Nella storia della prima chiesa o congregazione, l’apostolo amato era con Pietro quando guarì miracolosamente lo storpio giacente alla Porta Bella del Tempio (At 3:4), si trovava a Gerusalemme quando Paolo vi si recò (Gal 2:9) ed era ritenuto una delle tre più importanti “colonne” della congregazione (Gal 2:9). Non si sa se Giovanni abbia parlato durante la riunione gerosolimitana destinata a esaminare la questione della circoncisione per i gentili (At 15).

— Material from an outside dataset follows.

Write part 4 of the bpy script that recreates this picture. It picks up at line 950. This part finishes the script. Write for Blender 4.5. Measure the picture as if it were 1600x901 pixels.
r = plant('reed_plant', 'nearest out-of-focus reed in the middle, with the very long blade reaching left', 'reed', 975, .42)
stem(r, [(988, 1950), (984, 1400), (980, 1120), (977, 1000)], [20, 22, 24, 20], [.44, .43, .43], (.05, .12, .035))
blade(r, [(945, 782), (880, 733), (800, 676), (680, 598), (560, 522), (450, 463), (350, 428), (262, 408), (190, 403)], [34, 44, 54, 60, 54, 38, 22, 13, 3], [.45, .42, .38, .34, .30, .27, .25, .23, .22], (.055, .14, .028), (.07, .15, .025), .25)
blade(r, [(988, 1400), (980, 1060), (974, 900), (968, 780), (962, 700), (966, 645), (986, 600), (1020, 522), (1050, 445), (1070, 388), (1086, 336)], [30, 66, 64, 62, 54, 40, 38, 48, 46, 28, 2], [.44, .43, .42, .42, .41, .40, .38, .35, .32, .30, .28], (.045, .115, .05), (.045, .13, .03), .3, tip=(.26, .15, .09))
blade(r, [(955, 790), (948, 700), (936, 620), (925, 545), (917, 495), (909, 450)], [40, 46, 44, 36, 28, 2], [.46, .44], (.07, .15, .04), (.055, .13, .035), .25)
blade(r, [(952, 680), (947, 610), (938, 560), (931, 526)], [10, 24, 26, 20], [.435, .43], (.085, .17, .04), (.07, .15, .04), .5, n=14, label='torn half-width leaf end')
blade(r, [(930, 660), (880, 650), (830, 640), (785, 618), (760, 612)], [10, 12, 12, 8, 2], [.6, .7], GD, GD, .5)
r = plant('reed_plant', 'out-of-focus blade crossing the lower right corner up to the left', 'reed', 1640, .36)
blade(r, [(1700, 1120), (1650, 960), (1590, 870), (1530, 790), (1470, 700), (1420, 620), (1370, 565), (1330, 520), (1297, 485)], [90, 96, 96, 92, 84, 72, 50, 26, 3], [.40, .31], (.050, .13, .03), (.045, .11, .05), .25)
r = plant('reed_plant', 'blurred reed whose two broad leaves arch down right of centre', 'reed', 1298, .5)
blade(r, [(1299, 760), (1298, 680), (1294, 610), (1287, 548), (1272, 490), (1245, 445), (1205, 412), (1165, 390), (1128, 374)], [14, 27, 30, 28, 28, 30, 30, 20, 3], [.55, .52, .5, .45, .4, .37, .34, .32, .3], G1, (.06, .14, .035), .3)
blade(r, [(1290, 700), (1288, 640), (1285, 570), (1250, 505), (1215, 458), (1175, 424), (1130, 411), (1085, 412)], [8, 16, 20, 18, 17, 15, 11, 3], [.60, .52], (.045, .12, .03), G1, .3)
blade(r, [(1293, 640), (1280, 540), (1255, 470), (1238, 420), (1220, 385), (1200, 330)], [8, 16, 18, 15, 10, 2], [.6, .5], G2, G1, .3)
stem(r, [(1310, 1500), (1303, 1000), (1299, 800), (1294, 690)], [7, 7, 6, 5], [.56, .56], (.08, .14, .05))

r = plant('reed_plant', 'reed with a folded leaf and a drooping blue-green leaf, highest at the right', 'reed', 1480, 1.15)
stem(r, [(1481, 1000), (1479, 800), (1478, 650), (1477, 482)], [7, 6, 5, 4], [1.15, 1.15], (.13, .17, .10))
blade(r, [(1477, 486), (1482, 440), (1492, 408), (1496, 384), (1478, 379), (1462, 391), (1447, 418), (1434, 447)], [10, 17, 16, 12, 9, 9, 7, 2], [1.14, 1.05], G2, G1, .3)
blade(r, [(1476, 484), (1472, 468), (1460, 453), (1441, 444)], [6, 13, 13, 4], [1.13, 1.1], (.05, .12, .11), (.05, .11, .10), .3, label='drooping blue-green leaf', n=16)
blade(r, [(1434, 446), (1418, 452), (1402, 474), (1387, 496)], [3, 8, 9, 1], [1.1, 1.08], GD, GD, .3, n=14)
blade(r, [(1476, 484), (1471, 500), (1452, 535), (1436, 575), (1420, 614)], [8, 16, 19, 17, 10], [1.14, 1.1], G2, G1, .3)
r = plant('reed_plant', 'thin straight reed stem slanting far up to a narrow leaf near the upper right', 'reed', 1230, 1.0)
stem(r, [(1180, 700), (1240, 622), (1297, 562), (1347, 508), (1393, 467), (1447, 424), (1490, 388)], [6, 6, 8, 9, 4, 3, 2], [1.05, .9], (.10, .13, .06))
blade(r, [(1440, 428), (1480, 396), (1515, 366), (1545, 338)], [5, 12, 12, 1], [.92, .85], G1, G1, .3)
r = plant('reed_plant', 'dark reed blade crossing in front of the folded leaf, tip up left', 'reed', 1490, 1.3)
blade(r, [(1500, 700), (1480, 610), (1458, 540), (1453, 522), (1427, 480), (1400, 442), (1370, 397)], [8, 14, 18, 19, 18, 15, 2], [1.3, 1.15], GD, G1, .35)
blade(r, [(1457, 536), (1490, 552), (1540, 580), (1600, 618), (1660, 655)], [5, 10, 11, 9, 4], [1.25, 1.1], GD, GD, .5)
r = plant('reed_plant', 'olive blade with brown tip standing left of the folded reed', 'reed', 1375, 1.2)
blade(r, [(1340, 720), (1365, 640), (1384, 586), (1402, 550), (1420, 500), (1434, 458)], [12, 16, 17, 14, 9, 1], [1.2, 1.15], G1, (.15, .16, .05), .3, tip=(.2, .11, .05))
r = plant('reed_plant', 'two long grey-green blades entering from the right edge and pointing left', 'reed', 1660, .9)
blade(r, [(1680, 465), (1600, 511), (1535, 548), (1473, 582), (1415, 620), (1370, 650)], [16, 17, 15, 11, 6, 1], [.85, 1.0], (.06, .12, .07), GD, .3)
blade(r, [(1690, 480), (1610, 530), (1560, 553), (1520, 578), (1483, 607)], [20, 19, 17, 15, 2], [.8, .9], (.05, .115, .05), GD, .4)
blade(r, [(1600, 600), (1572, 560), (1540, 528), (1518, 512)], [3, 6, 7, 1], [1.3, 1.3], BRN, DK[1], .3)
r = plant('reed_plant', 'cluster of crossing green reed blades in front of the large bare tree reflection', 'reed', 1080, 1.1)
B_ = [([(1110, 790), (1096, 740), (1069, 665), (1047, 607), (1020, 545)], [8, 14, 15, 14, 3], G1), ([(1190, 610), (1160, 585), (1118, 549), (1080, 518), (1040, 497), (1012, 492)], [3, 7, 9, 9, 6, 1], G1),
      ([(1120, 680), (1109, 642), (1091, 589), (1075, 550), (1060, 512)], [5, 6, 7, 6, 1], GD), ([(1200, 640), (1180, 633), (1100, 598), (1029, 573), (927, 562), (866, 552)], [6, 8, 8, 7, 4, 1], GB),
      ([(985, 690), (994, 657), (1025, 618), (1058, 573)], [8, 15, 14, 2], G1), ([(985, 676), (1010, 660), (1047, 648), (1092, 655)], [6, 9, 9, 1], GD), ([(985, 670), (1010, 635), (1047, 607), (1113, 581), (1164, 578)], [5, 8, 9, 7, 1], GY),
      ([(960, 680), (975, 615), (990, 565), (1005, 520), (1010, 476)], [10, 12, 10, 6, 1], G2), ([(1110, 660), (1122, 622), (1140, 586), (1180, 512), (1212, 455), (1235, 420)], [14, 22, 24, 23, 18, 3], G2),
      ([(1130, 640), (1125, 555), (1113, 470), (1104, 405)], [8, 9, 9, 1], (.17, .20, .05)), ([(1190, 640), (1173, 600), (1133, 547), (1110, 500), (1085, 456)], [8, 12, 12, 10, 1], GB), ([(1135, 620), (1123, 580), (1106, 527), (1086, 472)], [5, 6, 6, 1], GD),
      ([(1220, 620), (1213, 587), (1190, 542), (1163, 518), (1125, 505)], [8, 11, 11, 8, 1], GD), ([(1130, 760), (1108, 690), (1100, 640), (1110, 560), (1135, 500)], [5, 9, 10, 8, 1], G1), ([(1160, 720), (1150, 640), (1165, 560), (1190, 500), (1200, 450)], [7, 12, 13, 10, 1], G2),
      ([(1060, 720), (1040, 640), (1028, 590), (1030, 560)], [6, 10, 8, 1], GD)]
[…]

Probabilmente non era presente quando Paolo giunse a Gerusalemme per l’ultima volta (At 21:18): doveva già aver lasciato la Palestina per stabilirsi nell’Asia Minore; tuttavia Paolo non lo trovò ancora a Efeso nel suo ultimo viaggio quando vi lasciò Timoteo (che si trovava ancora lì poco prima della morte di Paolo). Giovanni dovette quindi giungere ad Efeso dopo la morte di Paolo. Secondo una tradizione fortemente attestata, Giovanni sarebbe stato relegato nell’isola di Patos (dove ebbe le visioni dell’Apocalisse) al tempo di Domiziano. Preziosi sono i seguenti episodi conservati dalla tradizione: Giovanni, ormai vecchissimo e portato a braccia alle riunioni, vi soleva ripetere: “Figlioli, amatevi l’un l’altro”; a coloro che si lamentavano per tale monotono insegnamento, rispondeva: “Se si attuasse anche solo questo, sarebbe più che sufficiente”. – Girolamo, PL 26,433.
Il comportamento di Giovanni quale missionario documenta la meravigliosa trasformazione di quell’apostolo che, per la sua facilità all’ira, era chiamato “figlio del tuono” (Mr 3:17). Era stato lui a inveire contro l’esorcista che, senza essere discepolo, abusava del nome di Yeshùa (Mr 9:38); fu sempre lui a voler invocare fuoco dal cielo per incenerire i samaritani che non avevano voluto ospitare Yeshùa che era diretto a Gerusalemme: “Signore, vuoi che diciamo che un fuoco scenda dal cielo e li consumi?”. – Lc 9:54.
A Efeso Giovanni attese alla cura delle chiese asiatiche finché morì; secondo le testimonianze patristiche, in età molto avanzata e sotto Traiano (98-117). Policarpo, scrivendo contro Vittore, tra le persone illustri di Efeso ricorda “Giovanni, che riposò sul petto del Signore e fu testimone e maestro e che morì a Efeso”. – Eusebio, Storia Ecclesiastica 5,24,1-7.